Chamam-lhes Anjos. E não será irónico pensar que delas se pretende que, de alguma forma, flutuem sobre a passerelle. Que pairem ante o olhar de milhões de pessoas que as veem vestidas com pequenas peças de roupa.
O desfile da marca de lingerie Victoria’s Secret é, ainda, um acontecimento mediático e um trunfo para muitas modelos. Abre portas para outros trabalhos. É, também, um mundo de sacrifícios até chegar o dia em que se pisa a passerelle com o maior sorriso nos lábios, o andar mais confiante e, talvez, a dor de estômago mais exorbitante.
Os Anjos da Victoria’s Secret (como chamam às manequins) não podem ser apenas magras, têm de ser magras e esculturais, sem um grama de gordura em qualquer sítio do corpo. Isso paga-se no ginásio e na cozinha. Horas intermináveis de exercício físico para os quais “bastam” alguns minutos de comida, tal a quantidade mínima das doses ingeridas. Procura-se a proteína ideal para músculo.
Nas semanas que antecedem o desfile, as modelos intensificam os treinos físicos e reduzem ao mínimo a alimentação.
Há quem arrisque demasiado a saúde e deixe de ingerir sólidos dias antes do dia D ou, no dia do desfile, feche totalmente a boca, até para os líquidos, para não fazer retenção de líquidos.
O desfile da conhecida marca de lingerie americana alimenta a fantasia da mulher de corpo ideal, mas quem já lá esteve não esconde que o sofrimento foi grande.
Adriana Lima, a modelo que este ano se despediu deste desfile, contou ao jornal inglês The Thelegraph, em 2011, que deixou de comer alimentos sólidos nove dias antes do espetáculo.
A marca diz que promove “um estilo de vida saudável”, embora as dietas impostas pareçam estar a anos luz desse aforismo.
A modelo australiana Robyn Lawley promoveu este ano um boicote ao desfile da Victoria’s Secret (realizado dia 8 de novembro) nas redes sociais. Com o hastag #WeAreAllAngels (Somos todas anjos) pôs a circular uma petição para que ninguém visse a transmissão televisiva porque, dizia, “está na hora da Victoria’s Secret reconhecer o poder de compra e influência das mulheres de todas as idades, formas, tamanhos e etnias”.

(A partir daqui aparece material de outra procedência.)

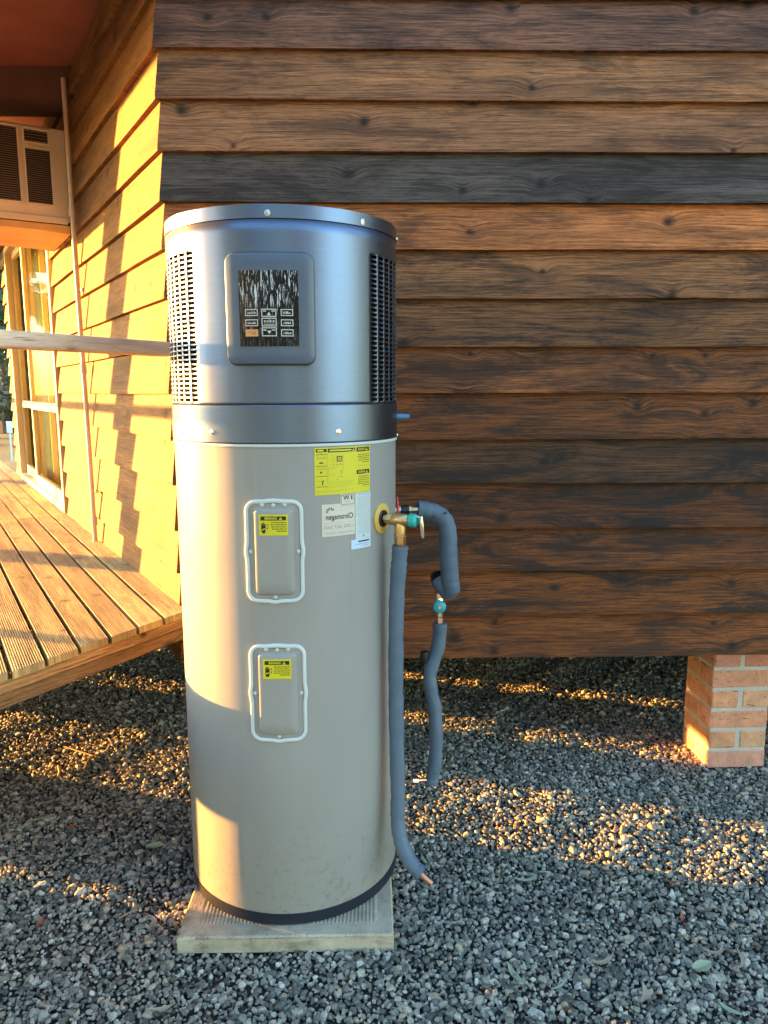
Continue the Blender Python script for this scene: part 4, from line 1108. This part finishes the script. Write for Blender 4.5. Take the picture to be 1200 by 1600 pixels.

Ed Razek, director de marketing da marca de roupa interior feminina, pediu desculpa, este mês, depois de ter disto numa entrevista que não queria modelos transgénero no palco porque isso iria estragar a “fantasia”.
“Toda esta situação de campo de fome antes de entrar na passerelle é ridícula […] elas levam o corpo ao extremo quando são selecionadas”, disse Robyn Lawley ao The Guardian.
Este ano, Bridget Malcolm, que foi Anjo em 2015 e 2016, pediu desculpa por ter publicitado os seus “maus hábitos alimentares”.
“O disformia corporal é aterradora”, escreveu. “Tive inúmeras conversas com outras modelos, todas magras, mas que se diziam gordas. […] Quando isto de torna um jogo mental cria as suas próprias asas.”
Stephen Pasterino, conhecido treinador de Nova Iorque, já preparou algumas modelos para este desfile. Além do exercício físico, as raparigas seguem uma dieta rigorosa que, nas últimas semanas, exclui a ingestão de brócolos ou couve flor, porque “são difíceis de digerir”, e frutas como a banana, “ricas em açúcar”.
As pequenas quantidades de comida são sempre confecionadas sem sal, apenas se junta azeite, limão e ervas para dar sabor.